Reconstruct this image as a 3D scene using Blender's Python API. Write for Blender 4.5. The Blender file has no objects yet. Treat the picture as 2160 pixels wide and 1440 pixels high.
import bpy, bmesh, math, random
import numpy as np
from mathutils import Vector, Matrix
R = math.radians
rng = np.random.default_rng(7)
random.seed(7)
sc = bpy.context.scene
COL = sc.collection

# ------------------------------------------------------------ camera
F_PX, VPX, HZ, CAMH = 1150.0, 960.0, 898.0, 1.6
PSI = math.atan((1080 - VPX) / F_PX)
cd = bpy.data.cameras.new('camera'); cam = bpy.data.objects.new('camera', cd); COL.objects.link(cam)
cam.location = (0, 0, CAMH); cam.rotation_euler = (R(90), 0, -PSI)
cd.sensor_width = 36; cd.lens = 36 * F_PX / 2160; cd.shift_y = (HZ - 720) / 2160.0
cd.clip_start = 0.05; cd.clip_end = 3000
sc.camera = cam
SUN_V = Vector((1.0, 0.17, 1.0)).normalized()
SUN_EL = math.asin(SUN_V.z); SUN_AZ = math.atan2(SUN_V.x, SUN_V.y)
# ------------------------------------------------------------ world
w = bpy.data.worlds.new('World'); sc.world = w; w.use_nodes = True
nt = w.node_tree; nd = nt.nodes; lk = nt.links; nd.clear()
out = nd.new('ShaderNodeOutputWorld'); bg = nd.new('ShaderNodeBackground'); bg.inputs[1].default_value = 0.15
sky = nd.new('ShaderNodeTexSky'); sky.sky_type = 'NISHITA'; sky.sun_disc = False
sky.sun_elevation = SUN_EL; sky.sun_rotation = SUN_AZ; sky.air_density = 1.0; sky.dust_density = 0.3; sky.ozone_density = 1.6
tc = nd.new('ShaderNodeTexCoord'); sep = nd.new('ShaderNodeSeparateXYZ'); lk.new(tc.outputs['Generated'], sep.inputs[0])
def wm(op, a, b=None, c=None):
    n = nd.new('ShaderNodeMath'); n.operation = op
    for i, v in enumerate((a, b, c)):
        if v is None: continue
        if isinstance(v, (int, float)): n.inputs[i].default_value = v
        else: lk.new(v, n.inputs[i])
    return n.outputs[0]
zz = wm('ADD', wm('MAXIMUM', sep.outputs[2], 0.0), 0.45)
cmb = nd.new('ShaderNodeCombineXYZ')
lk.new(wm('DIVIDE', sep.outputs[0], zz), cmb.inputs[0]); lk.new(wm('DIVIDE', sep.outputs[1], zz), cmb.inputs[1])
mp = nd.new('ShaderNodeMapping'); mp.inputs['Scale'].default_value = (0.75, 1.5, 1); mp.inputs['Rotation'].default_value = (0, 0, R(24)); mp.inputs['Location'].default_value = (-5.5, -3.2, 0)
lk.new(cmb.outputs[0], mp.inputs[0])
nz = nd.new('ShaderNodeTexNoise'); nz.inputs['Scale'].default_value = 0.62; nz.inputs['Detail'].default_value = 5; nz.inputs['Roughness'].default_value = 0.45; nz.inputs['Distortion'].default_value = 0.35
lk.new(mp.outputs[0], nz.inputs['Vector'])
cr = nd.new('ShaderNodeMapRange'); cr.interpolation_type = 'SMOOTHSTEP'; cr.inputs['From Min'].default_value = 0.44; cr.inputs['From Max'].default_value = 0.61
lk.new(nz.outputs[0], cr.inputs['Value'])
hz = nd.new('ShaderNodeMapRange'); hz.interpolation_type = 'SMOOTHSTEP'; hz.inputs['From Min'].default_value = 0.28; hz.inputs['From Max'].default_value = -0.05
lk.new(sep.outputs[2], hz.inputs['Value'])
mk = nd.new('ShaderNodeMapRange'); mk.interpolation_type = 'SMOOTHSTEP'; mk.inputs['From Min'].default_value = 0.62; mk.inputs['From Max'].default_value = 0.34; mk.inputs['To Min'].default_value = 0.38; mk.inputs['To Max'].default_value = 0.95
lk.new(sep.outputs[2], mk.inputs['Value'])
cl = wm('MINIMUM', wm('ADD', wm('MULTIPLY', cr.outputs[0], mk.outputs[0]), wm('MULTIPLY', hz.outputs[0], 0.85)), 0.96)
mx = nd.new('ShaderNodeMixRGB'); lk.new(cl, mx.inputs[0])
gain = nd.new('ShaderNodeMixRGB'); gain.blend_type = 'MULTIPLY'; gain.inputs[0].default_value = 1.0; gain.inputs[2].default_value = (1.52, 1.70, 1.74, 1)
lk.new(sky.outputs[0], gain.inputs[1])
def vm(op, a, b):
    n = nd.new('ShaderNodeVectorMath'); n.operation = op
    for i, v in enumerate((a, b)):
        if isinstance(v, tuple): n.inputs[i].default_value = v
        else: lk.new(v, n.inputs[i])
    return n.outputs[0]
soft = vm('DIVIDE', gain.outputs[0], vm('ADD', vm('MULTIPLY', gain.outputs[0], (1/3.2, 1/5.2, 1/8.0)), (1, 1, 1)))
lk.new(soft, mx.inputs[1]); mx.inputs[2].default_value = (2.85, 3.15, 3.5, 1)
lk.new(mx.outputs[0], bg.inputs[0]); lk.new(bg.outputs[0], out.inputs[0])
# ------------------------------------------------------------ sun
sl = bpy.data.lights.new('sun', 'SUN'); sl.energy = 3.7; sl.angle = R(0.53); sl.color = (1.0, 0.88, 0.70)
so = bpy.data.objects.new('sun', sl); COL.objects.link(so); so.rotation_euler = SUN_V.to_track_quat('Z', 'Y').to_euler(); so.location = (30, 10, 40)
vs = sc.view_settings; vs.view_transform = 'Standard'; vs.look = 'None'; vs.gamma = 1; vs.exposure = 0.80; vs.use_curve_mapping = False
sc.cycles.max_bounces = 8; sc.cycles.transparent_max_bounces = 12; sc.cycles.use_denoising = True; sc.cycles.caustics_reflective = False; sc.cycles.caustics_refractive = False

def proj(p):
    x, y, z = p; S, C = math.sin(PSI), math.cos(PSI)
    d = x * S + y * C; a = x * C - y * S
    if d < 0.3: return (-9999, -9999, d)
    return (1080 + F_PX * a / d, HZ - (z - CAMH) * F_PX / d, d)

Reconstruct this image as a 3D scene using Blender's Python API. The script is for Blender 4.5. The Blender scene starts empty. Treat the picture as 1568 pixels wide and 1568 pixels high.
= = = = =
Reproduce the material above, every line of it, exactly.

▶ Exercise response
Reconstruct this image as a 3D scene using Blender's Python API. Write for Blender 4.5. The Blender file has no objects yet. Treat the picture as 2160 pixels wide and 1440 pixels high.
import bpy, bmesh, math, random
import numpy as np
from mathutils import Vector, Matrix
R = math.radians
rng = np.random.default_rng(7)
random.seed(7)
sc = bpy.context.scene
COL = sc.collection

# ------------------------------------------------------------ camera
F_PX, VPX, HZ, CAMH = 1150.0, 960.0, 898.0, 1.6
PSI = math.atan((1080 - VPX) / F_PX)
cd = bpy.data.cameras.new('camera'); cam = bpy.data.objects.new('camera', cd); COL.objects.link(cam)
cam.location = (0, 0, CAMH); cam.rotation_euler = (R(90), 0, -PSI)
cd.sensor_width = 36; cd.lens = 36 * F_PX / 2160; cd.shift_y = (HZ - 720) / 2160.0
cd.clip_start = 0.05; cd.clip_end = 3000
sc.camera = cam
SUN_V = Vector((1.0, 0.17, 1.0)).normalized()
SUN_EL = math.asin(SUN_V.z); SUN_AZ = math.atan2(SUN_V.x, SUN_V.y)
# ------------------------------------------------------------ world
w = bpy.data.worlds.new('World'); sc.world = w; w.use_nodes = True
nt = w.node_tree; nd = nt.nodes; lk = nt.links; nd.clear()
out = nd.new('ShaderNodeOutputWorld'); bg = nd.new('ShaderNodeBackground'); bg.inputs[1].default_value = 0.15
sky = nd.new('ShaderNodeTexSky'); sky.sky_type = 'NISHITA'; sky.sun_disc = False
sky.sun_elevation = SUN_EL; sky.sun_rotation = SUN_AZ; sky.air_density = 1.0; sky.dust_density = 0.3; sky.ozone_density = 1.6
tc = nd.new('ShaderNodeTexCoord'); sep = nd.new('ShaderNodeSeparateXYZ'); lk.new(tc.outputs['Generated'], sep.inputs[0])
def wm(op, a, b=None, c=None):
    n = nd.new('ShaderNodeMath'); n.operation = op
    for i, v in enumerate((a, b, c)):
        if v is None: continue
        if isinstance(v, (int, float)): n.inputs[i].default_value = v
        else: lk.new(v, n.inputs[i])
    return n.outputs[0]
zz = wm('ADD', wm('MAXIMUM', sep.outputs[2], 0.0), 0.45)
cmb = nd.new('ShaderNodeCombineXYZ')
lk.new(wm('DIVIDE', sep.outputs[0], zz), cmb.inputs[0]); lk.new(wm('DIVIDE', sep.outputs[1], zz), cmb.inputs[1])
mp = nd.new('ShaderNodeMapping'); mp.inputs['Scale'].default_value = (0.75, 1.5, 1); mp.inputs['Rotation'].default_value = (0, 0, R(24)); mp.inputs['Location'].default_value = (-5.5, -3.2, 0)
lk.new(cmb.outputs[0], mp.inputs[0])
nz = nd.new('ShaderNodeTexNoise'); nz.inputs['Scale'].default_value = 0.62; nz.inputs['Detail'].default_value = 5; nz.inputs['Roughness'].default_value = 0.45; nz.inputs['Distortion'].default_value = 0.35
lk.new(mp.outputs[0], nz.inputs['Vector'])
cr = nd.new('ShaderNodeMapRange'); cr.interpolation_type = 'SMOOTHSTEP'; cr.inputs['From Min'].default_value = 0.44; cr.inputs['From Max'].default_value = 0.61
lk.new(nz.outputs[0], cr.inputs['Value'])
hz = nd.new('ShaderNodeMapRange'); hz.interpolation_type = 'SMOOTHSTEP'; hz.inputs['From Min'].default_value = 0.28; hz.inputs['From Max'].default_value = -0.05
lk.new(sep.outputs[2], hz.inputs['Value'])
mk = nd.new('ShaderNodeMapRange'); mk.interpolation_type = 'SMOOTHSTEP'; mk.inputs['From Min'].default_value = 0.62; mk.inputs['From Max'].default_value = 0.34; mk.inputs['To Min'].default_value = 0.38; mk.inputs['To Max'].default_value = 0.95
lk.new(sep.outputs[2], mk.inputs['Value'])
cl = wm('MINIMUM', wm('ADD', wm('MULTIPLY', cr.outputs[0], mk.outputs[0]), wm('MULTIPLY', hz.outputs[0], 0.85)), 0.96)
mx = nd.new('ShaderNodeMixRGB'); lk.new(cl, mx.inputs[0])
gain = nd.new('ShaderNodeMixRGB'); gain.blend_type = 'MULTIPLY'; gain.inputs[0].default_value = 1.0; gain.inputs[2].default_value = (1.52, 1.70, 1.74, 1)
lk.new(sky.outputs[0], gain.inputs[1])
def vm(op, a, b):
    n = nd.new('ShaderNodeVectorMath'); n.operation = op
    for i, v in enumerate((a, b)):
        if isinstance(v, tuple): n.inputs[i].default_value = v
        else: lk.new(v, n.inputs[i])
    return n.outputs[0]
soft = vm('DIVIDE', gain.outputs[0], vm('ADD', vm('MULTIPLY', gain.outputs[0], (1/3.2, 1/5.2, 1/8.0)), (1, 1, 1)))
lk.new(soft, mx.inputs[1]); mx.inputs[2].default_value = (2.85, 3.15, 3.5, 1)
lk.new(mx.outputs[0], bg.inputs[0]); lk.new(bg.outputs[0], out.inputs[0])
# ------------------------------------------------------------ sun
sl = bpy.data.lights.new('sun', 'SUN'); sl.energy = 3.7; sl.angle = R(0.53); sl.color = (1.0, 0.88, 0.70)
so = bpy.data.objects.new('sun', sl); COL.objects.link(so); so.rotation_euler = SUN_V.to_track_quat('Z', 'Y').to_euler(); so.location = (30, 10, 40)
vs = sc.view_settings; vs.view_transform = 'Standard'; vs.look = 'None'; vs.gamma = 1; vs.exposure = 0.80; vs.use_curve_mapping = False
sc.cycles.max_bounces = 8; sc.cycles.transparent_max_bounces = 12; sc.cycles.use_denoising = True; sc.cycles.caustics_reflective = False; sc.cycles.caustics_refractive = False

def proj(p):
    x, y, z = p; S, C = math.sin(PSI), math.cos(PSI)
    d = x * S + y * C; a = x * C - y * S
    if d < 0.3: return (-9999, -9999, d)
    return (1080 + F_PX * a / d, HZ - (z - CAMH) * F_PX / d, d)

Reconstruct this image as a 3D scene using Blender's Python API. The script is for Blender 4.5. The Blender scene starts empty. Treat the picture as 1568 pixels wide and 1568 pixels high.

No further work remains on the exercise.